Source data.

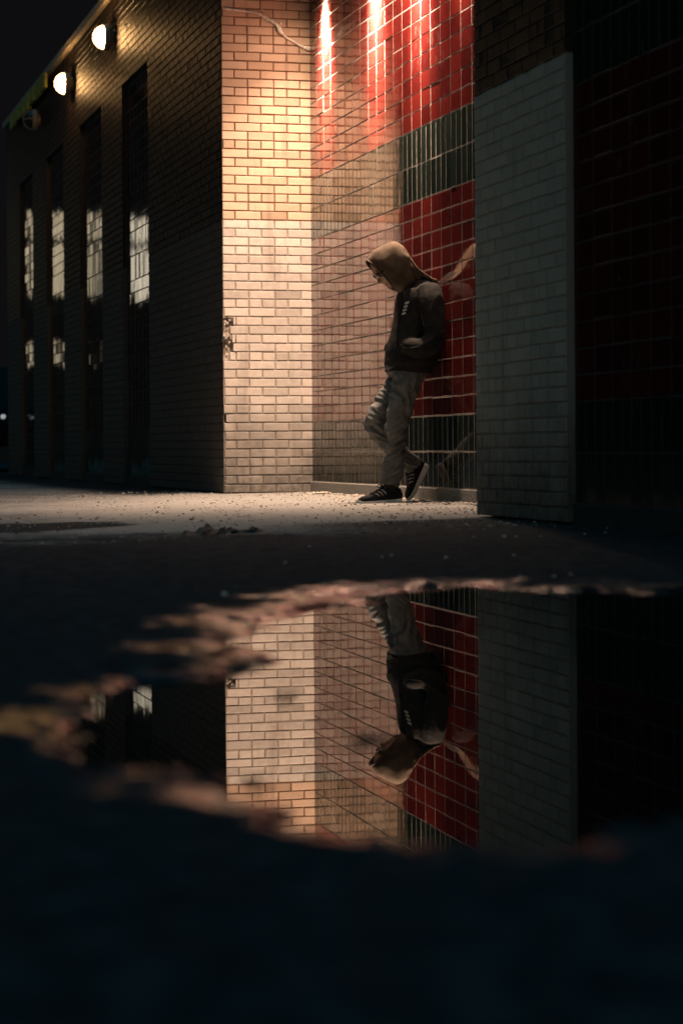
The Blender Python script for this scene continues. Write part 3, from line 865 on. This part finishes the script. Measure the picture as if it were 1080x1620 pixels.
loft(mb, dense([(NECK0, .062, .06), (NECK0 * .5 + HC * .5 + Vector((-.02, 0, .0)), .055, .056), (HC + Vector((-.03, 0, -.02)), .055, .055)], 4))
loft(mb, dense([((.18, 0, .80), .13, .09), ((.19, 0, .90), .135, .095), ((.165, 0, 1.02), .125, .09), ((.14, 0, 1.17), .15, .10), ((.135, 0, 1.28), .14, .075), ((.15, 0, 1.33), .06, .05)], 4))
loft(mb, dense([(L_HIP + Vector((-.01, -.01, .06)), .055, .055), (L_MID + Vector((-.01, 0, 0)), .050, .050), (L_KNEE, .044, .046), (L_SHIN, .042, .042), (L_ANK, .028, .03), (L_ANK + Vector((.0, 0, -.06)), .024, .026)], 4))
loft(mb, dense([(L_ANK + Vector((-.02, 0, -.06)), .022, .02), (L_ANK + Vector((.06, 0, -.07)), .036, .02), (L_ANK + Vector((.15, 0, -.085)), .036, .012)], 4))
loft(mb, dense([(R_HIP + Vector((0, 0, .06)), .055, .055), ((R_HIP + R_KNEE) / 2, .052, .052), (R_KNEE, .044, .044), ((R_KNEE + R_ANK) / 2, .04, .04), (R_ANK, .024, .024), (R_ANK + Vector((.0, 0, -.03)), .02, .02)], 4))
loft(mb, dense([(R_ANK + Vector((-.01, 0, -.01)), .022, .022), (R_ANK + Vector((.005, 0, -.08)), .026, .018), (R_ANK + Vector((.035, 0, -.15)), .026, .012)], 4))
def arm(s):
    sh = Vector((.125, s * .175, 1.285)); el = Vector((.105, s * .235, 1.0)); wr = Vector((.185, s * .150, .955))
    loft(mb, dense([(sh, .05, .052), ((sh + el) / 2, .044, .046), (el, .038, .04), ((el + wr) / 2, .036, .038), (wr, .027, .03)], 4))
    pal = wr + Vector((.012, -s * .035, -.01))
    loft(mb, [(wr, .026, .028), (pal, .016, .040), (pal + Vector((.035, -s * .015, 0)), .013, .040)], 14)
    for k in range(4):           # fingers curled inside the pocket
        z0 = .030 - .02 * k; ln = (.062, .070, .066, .052)[k]
        b = pal + Vector((.035, -s * .012, z0))
        loft(mb, dense([(b, .0085, .0085), (b + Vector((ln * .5, -s * .016, -.003)), .008, .008), (b + Vector((ln * .8, -s * .040, -.006)), .0072, .0072), (b + Vector((ln * .75, -s * .058, -.008)), .006, .006)], 3), 10)
    b = pal + Vector((.0, -s * .014, .035))
    loft(mb, dense([(b, .011, .011), (b + Vector((.03, -s * .018, .018)), .010, .010), (b + Vector((.058, -s * .026, .012)), .0075, .0075)], 3), 10)
arm(1); arm(-1)
body_me = fuse(mb, .0042, 2, .4)
finish('body', body_me, person, M_skin)
# glasses
mb = MB()
for s in (-1, 1):
    vs, fs = lathe([(.0005, .004), (.023, .002), (.026, 0), (.023, -.003), (.0005, -.002)], 20)
    mb.add([head_pt(.099 + v[1] - abs(v[0] + s * .034) * .12, v[0] + s * .034, .008 + v[2] * .8) for v in vs], fs)
    mb.add(*tube([head_pt(.094, s * .058, .012), head_pt(.06, s * .076, .014), head_pt(-.005, s * .082, .008)], .0032, 8))
mb.add(*tube([head_pt(.103, -.012, .010), head_pt(.106, 0, .013), head_pt(.103, .012, .010)], .003, 8))
mb.build('glasses', person, (M_lens,), True)

# ---- trousers
def legpar(p, a, b):
    d = b - a; return max(-.2, min(1.2, (p - a).dot(d) / d.length_squared))
mb = MB()
loft(mb, dense([((.200, 0, .90), .165, .125), ((.200, 0, .85), .172, .128), ((.205, 0, .79), .170, .122), ((.215, 0, .755), .15, .10)], 4), 36)
def cl(px, py, s, rl, rpx): t, z = mt(px, py, s); return (Vector((t, s, z)), rl, rpx / 250.0)
loft(mb, dense([cl(646, 584, SL - .01, .090, 25), cl(641, 607, SL, .088, 21.5), cl(634, 636, SL, .084, 20), cl(628, 660, SL, .078, 19), cl(624.5, 676, SL, .072, 17.5), cl(625, 696, SL, .068, 16.5),
                cl(624.5, 715, SL, .066, 16), cl(621, 735, SL, .066, 16.5), cl(615.5, 754, SL + .005, .066, 16.5), cl(612.5, 768, SL + .01, .064, 15)], 6), 36)
loft(mb, dense([cl(645, 588, -SL, .090, 25), cl(626, 614, -SL, .088, 21), cl(606, 642, -SL, .082, 18.5), cl(594, 661, -SL, .076, 17.5), cl(592.5, 672, -SL, .072, 17.5), cl(602, 688, -SL, .070, 16.5),
                cl(619, 705, -SL, .068, 16.0), cl(636, 721, -SL, .066, 15.5), cl(649, 733, -SL, .064, 15), cl(656, 741, -SL, .062, 14)], 6), 36)
tr_me = fuse(mb, .0055, 3, .45)
kneeL = L_KNEE.z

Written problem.
Reproduce the material in its entirety and word for word, without the pictures.

Task solution.
The Blender Python script for this scene continues. Write part 3, from line 865 on. This part finishes the script. Measure the picture as if it were 1080x1620 pixels.
loft(mb, dense([(NECK0, .062, .06), (NECK0 * .5 + HC * .5 + Vector((-.02, 0, .0)), .055, .056), (HC + Vector((-.03, 0, -.02)), .055, .055)], 4))
loft(mb, dense([((.18, 0, .80), .13, .09), ((.19, 0, .90), .135, .095), ((.165, 0, 1.02), .125, .09), ((.14, 0, 1.17), .15, .10), ((.135, 0, 1.28), .14, .075), ((.15, 0, 1.33), .06, .05)], 4))
loft(mb, dense([(L_HIP + Vector((-.01, -.01, .06)), .055, .055), (L_MID + Vector((-.01, 0, 0)), .050, .050), (L_KNEE, .044, .046), (L_SHIN, .042, .042), (L_ANK, .028, .03), (L_ANK + Vector((.0, 0, -.06)), .024, .026)], 4))
loft(mb, dense([(L_ANK + Vector((-.02, 0, -.06)), .022, .02), (L_ANK + Vector((.06, 0, -.07)), .036, .02), (L_ANK + Vector((.15, 0, -.085)), .036, .012)], 4))
loft(mb, dense([(R_HIP + Vector((0, 0, .06)), .055, .055), ((R_HIP + R_KNEE) / 2, .052, .052), (R_KNEE, .044, .044), ((R_KNEE + R_ANK) / 2, .04, .04), (R_ANK, .024, .024), (R_ANK + Vector((.0, 0, -.03)), .02, .02)], 4))
loft(mb, dense([(R_ANK + Vector((-.01, 0, -.01)), .022, .022), (R_ANK + Vector((.005, 0, -.08)), .026, .018), (R_ANK + Vector((.035, 0, -.15)), .026, .012)], 4))
def arm(s):
    sh = Vector((.125, s * .175, 1.285)); el = Vector((.105, s * .235, 1.0)); wr = Vector((.185, s * .150, .955))
    loft(mb, dense([(sh, .05, .052), ((sh + el) / 2, .044, .046), (el, .038, .04), ((el + wr) / 2, .036, .038), (wr, .027, .03)], 4))
    pal = wr + Vector((.012, -s * .035, -.01))
    loft(mb, [(wr, .026, .028), (pal, .016, .040), (pal + Vector((.035, -s * .015, 0)), .013, .040)], 14)
    for k in range(4):           # fingers curled inside the pocket
        z0 = .030 - .02 * k; ln = (.062, .070, .066, .052)[k]
        b = pal + Vector((.035, -s * .012, z0))
        loft(mb, dense([(b, .0085, .0085), (b + Vector((ln * .5, -s * .016, -.003)), .008, .008), (b + Vector((ln * .8, -s * .040, -.006)), .0072, .0072), (b + Vector((ln * .75, -s * .058, -.008)), .006, .006)], 3), 10)
    b = pal + Vector((.0, -s * .014, .035))
    loft(mb, dense([(b, .011, .011), (b + Vector((.03, -s * .018, .018)), .010, .010), (b + Vector((.058, -s * .026, .012)), .0075, .0075)], 3), 10)
arm(1); arm(-1)
body_me = fuse(mb, .0042, 2, .4)
finish('body', body_me, person, M_skin)
# glasses
mb = MB()
for s in (-1, 1):
    vs, fs = lathe([(.0005, .004), (.023, .002), (.026, 0), (.023, -.003), (.0005, -.002)], 20)
    mb.add([head_pt(.099 + v[1] - abs(v[0] + s * .034) * .12, v[0] + s * .034, .008 + v[2] * .8) for v in vs], fs)
    mb.add(*tube([head_pt(.094, s * .058, .012), head_pt(.06, s * .076, .014), head_pt(-.005, s * .082, .008)], .0032, 8))
mb.add(*tube([head_pt(.103, -.012, .010), head_pt(.106, 0, .013), head_pt(.103, .012, .010)], .003, 8))
mb.build('glasses', person, (M_lens,), True)

# ---- trousers
def legpar(p, a, b):
    d = b - a; return max(-.2, min(1.2, (p - a).dot(d) / d.length_squared))
mb = MB()
loft(mb, dense([((.200, 0, .90), .165, .125), ((.200, 0, .85), .172, .128), ((.205, 0, .79), .170, .122), ((.215, 0, .755), .15, .10)], 4), 36)
def cl(px, py, s, rl, rpx): t, z = mt(px, py, s); return (Vector((t, s, z)), rl, rpx / 250.0)
loft(mb, dense([cl(646, 584, SL - .01, .090, 25), cl(641, 607, SL, .088, 21.5), cl(634, 636, SL, .084, 20), cl(628, 660, SL, .078, 19), cl(624.5, 676, SL, .072, 17.5), cl(625, 696, SL, .068, 16.5),
                cl(624.5, 715, SL, .066, 16), cl(621, 735, SL, .066, 16.5), cl(615.5, 754, SL + .005, .066, 16.5), cl(612.5, 768, SL + .01, .064, 15)], 6), 36)
loft(mb, dense([cl(645, 588, -SL, .090, 25), cl(626, 614, -SL, .088, 21), cl(606, 642, -SL, .082, 18.5), cl(594, 661, -SL, .076, 17.5), cl(592.5, 672, -SL, .072, 17.5), cl(602, 688, -SL, .070, 16.5),
                cl(619, 705, -SL, .068, 16.0), cl(636, 721, -SL, .066, 15.5), cl(649, 733, -SL, .064, 15), cl(656, 741, -SL, .062, 14)], 6), 36)
tr_me = fuse(mb, .0055, 3, .45)
kneeL = L_KNEE.z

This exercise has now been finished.